WHAT TO WORK ON
In the entries below, find the lines that contain the word "this" and copy them.

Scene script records
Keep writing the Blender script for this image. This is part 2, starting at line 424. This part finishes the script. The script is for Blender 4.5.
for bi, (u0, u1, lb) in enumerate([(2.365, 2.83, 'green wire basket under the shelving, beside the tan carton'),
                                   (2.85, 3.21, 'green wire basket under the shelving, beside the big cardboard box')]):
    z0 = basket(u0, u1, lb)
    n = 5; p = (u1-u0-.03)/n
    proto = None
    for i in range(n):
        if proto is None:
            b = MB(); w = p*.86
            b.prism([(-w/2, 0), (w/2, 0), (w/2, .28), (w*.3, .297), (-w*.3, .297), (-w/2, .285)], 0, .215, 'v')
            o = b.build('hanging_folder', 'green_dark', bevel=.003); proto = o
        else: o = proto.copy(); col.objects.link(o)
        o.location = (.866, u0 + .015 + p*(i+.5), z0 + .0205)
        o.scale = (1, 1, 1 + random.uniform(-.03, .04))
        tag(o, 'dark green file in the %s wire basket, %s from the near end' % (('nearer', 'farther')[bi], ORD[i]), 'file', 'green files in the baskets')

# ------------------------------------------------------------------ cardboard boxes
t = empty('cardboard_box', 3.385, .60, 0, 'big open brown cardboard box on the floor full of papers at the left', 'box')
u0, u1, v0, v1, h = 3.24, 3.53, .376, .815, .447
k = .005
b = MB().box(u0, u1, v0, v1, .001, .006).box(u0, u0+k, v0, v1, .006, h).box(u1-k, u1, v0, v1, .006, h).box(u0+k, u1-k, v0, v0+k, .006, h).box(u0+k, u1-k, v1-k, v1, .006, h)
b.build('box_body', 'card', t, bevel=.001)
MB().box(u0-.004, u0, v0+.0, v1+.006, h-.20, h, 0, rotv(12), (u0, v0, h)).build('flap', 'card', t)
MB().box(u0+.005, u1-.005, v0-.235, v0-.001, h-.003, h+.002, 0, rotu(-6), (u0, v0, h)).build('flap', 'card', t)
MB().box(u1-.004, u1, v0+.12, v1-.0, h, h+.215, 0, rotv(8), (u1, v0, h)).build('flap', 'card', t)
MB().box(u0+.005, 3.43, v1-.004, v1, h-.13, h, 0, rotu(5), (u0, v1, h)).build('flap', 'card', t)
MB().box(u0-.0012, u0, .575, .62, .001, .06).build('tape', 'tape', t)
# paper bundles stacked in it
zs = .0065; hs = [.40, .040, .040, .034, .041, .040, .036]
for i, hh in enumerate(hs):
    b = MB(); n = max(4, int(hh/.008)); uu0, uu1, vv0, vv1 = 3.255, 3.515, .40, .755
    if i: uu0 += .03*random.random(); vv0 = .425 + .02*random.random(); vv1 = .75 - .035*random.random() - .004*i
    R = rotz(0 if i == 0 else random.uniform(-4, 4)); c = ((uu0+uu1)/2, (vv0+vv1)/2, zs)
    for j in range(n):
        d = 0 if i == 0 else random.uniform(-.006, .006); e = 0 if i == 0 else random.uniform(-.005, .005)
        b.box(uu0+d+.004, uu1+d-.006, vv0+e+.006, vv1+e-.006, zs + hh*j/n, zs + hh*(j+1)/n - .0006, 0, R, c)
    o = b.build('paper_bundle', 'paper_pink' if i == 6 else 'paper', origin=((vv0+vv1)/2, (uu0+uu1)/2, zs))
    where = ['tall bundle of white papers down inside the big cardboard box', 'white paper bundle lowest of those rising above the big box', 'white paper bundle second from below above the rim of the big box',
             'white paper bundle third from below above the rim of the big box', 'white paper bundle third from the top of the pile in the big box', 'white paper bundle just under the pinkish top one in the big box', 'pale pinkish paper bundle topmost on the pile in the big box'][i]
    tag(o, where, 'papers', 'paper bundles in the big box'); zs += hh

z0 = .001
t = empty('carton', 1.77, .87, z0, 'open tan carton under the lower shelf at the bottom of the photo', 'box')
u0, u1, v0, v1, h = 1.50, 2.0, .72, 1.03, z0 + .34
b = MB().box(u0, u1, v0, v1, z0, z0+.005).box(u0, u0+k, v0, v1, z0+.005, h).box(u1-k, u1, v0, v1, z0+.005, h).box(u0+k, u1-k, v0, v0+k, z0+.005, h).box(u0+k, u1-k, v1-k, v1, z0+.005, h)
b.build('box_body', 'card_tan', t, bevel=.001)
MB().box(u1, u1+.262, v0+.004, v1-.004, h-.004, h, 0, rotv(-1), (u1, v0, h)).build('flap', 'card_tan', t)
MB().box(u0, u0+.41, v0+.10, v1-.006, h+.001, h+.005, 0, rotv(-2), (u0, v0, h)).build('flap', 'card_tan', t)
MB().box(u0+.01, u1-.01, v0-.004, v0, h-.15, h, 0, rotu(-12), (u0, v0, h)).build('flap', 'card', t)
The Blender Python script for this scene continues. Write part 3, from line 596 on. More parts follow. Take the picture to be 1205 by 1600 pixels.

WORKED ANSWER
Keep writing the Blender script for this image. This is part 2, starting at line 424. This part finishes the script. The script is for Blender 4.5.
The Blender Python script for this scene continues. Write part 3, from line 596 on. More parts follow. Take the picture to be 1205 by 1600 pixels.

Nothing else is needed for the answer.